The major PVC manufacturers are Reliance Industries, Chemplast-Sanmar, and Finolex. PVC is the third-most used plastic or polymer petrochemical after polyethylene and polypropylene. It is used in construction, pipes and furnishings.

Globally, prices of PVC have gone up by $80-90 a tonne to $1,085 a tonne for the plain suspension variety and $1,800 a tonne for the specialized paste variety. Usually, prices go up in the range of $30-50 a tonne, said company sources.

This sharp increase was on the back of rising prices of raw material – crude and ethylene and vinyl chloride monomer (VCM). In fact prices of VCM and ethylene, two petrochemicals derived from crude and which act as raw material for PVC, are hovering at $900 a tonne and $1,150 a tonne, as against their usual range of $700-750 a tonne and $970-1,000 a tonne respectively.

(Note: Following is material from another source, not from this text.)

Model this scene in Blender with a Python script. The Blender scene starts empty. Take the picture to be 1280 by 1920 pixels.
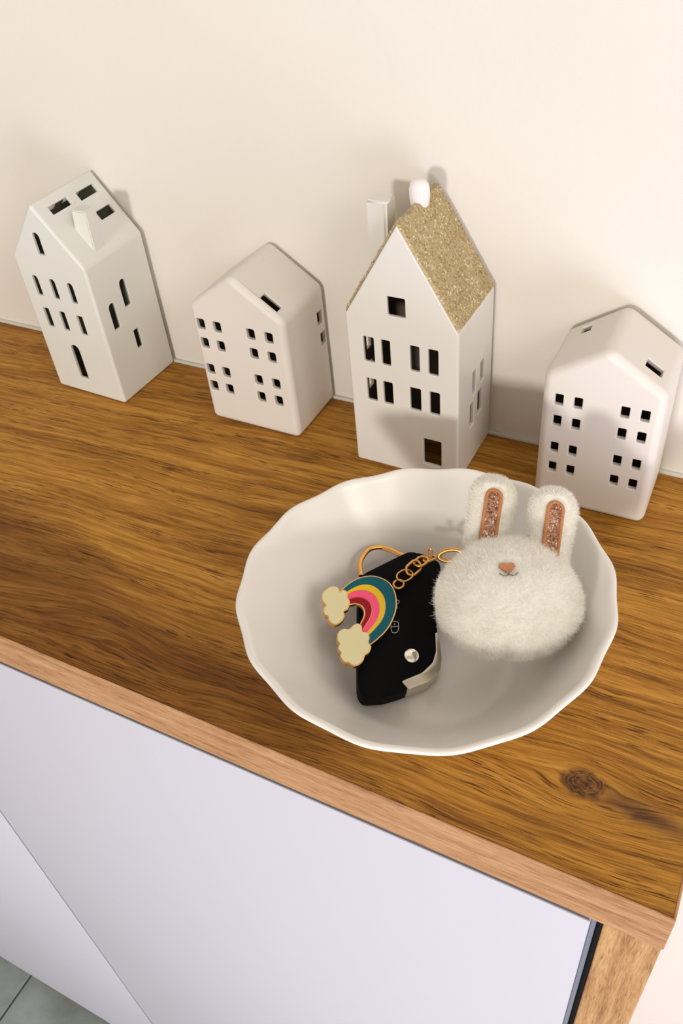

Depending on the manufacturing process or polymerization, there are two types of PVC. Suspension is plain or rigid PVC used for construction works, while emulsion or paste PVC is used in coating and blending applications.

Indian manufacturers have not been able to keep up with the upward price revision globally due to the severe impact of imports. Due to a wide gap in supply-demand and relatively small manufacturing capacities compared to global peers in the PVC market, imports are meeting almost 40 per cent of the domestic demand, said market sources.

“With global supply outpacing demand, the price difference between imported PVC and domestic market is usually Rs 1-2 a kg at any given point in time” said sources. In India, while demand is at 2.5 million tonnes, domestic supply could cater to only 1.3 million tonnes.

The PVC domestic market, therefore, is rather stagnant with many companies cutting production or running below capacity. Chemplast was the only company to have added 200,000-tonne capacity last year. Much of the domestic market is diversifying to other chemicals or captive PVC pipe production, an end product of PVC.